Death Sentence For Swedish-Iranian Dissident Snatched By Tehran Agents

A Swedish national who was kidnapped by Iranian security agents has had a death sentence confirmed by the country’s Supreme Court.

Photo shows Habib Chaab, a founder and former leader of a separatist group called the Arab Struggle Movement for the Liberation of Ahwaz (ASMLA), undated. Iran’s Supreme Court has upheld a death sentence against Habib Chaab. (Habib Alaswad/Newsflash)

Habib Chaab – the founder of a separatist group – had been lured to Turkey from his home in Sweden, where he was snatched by Iranian agents.

Chaab – who holds joint Swedish-Iranian nationality – is also the former leader of the Arab Struggle Movement for the Liberation of Ahwaz (ASMLA), a state in the oil-rich Khuzestan Province in south-western Iran.

The Iranian authorities accused him of being the leader of a “terrorist group”, Harakat al-Nidal, and of plotting and carrying out “numerous bombings and terrorist operations”.

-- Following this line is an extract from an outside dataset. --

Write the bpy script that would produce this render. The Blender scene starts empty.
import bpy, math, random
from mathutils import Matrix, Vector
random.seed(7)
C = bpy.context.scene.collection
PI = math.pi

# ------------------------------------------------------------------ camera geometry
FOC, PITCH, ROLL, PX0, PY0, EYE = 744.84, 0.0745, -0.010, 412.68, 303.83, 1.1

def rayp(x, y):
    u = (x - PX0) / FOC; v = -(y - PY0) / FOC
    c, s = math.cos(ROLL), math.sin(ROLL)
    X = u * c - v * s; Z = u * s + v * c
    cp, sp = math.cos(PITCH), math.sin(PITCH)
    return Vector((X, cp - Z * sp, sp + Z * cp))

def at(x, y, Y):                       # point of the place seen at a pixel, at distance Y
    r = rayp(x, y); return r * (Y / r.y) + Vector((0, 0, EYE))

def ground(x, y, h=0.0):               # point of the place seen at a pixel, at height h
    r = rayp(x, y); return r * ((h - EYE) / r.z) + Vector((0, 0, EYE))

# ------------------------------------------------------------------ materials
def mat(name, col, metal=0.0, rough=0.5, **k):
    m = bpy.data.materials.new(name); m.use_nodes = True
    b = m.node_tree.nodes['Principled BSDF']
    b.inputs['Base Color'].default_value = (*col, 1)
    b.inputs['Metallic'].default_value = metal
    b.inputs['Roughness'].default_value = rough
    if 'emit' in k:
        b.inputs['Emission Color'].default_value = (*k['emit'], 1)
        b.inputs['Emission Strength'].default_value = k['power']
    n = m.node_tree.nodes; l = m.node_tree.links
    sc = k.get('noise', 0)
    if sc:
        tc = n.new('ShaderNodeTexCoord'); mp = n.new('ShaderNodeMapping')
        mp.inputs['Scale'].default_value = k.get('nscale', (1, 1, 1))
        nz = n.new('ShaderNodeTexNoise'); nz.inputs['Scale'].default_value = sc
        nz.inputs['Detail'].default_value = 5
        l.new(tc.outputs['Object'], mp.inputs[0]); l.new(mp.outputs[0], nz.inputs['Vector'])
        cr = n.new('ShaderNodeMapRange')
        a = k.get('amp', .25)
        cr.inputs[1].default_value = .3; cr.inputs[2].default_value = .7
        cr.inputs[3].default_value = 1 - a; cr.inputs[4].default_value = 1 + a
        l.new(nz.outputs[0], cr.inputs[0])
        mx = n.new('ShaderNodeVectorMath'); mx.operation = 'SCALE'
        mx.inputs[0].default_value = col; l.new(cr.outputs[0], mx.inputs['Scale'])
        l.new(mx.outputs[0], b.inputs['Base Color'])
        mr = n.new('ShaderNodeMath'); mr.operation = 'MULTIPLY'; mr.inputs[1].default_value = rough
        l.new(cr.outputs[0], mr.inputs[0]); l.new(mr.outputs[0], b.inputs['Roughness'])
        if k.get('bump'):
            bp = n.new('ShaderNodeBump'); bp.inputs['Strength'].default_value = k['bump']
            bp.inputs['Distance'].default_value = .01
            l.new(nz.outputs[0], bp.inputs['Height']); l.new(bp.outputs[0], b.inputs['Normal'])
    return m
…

Mizan Online, the Iranian judiciary’s official website, said in a statement that the death sentence had been confirmed.

The statement boasted that Chaab had been tricked into going to Turkey, “after leaving Sweden by intelligence ploys”.

Swedish Foreign Minister Tobias Billstrom has slammed the sentence, saying it was “an inhumane and irreversible punishment and that Sweden, together with the rest of the EU, condemns its use in all circumstances.”

Billstrom also said that Sweden’s Foreign Ministry, as well as its embassy in Tehran, “are now working intensively to get further clarity into the information.”

In a formal ruling, the Iranian Supreme Court confirmed on Sunday, 12th March the death sentence “on charges of corruption on earth through the formation, management, and leadership” of the organisation.”

Photo shows Habib Chaab, a founder and former leader of a separatist group called the Arab Struggle Movement for the Liberation of Ahwaz (ASMLA), undated. Iran’s Supreme Court has upheld a death sentence against Habib Chaab. (Habib Alaswad/Newsflash)

Chaab, who is also known as Habib Asyud, disappeared during a trip to Turkey in October 2020.

He then surfaced a month later in footage shown on Iranian state television in which he claimed responsibility for an attack and for working with Saudi intelligence services.

Iran routinely uses torture and coercion to force prisoners to make confessions that it then broadcasts.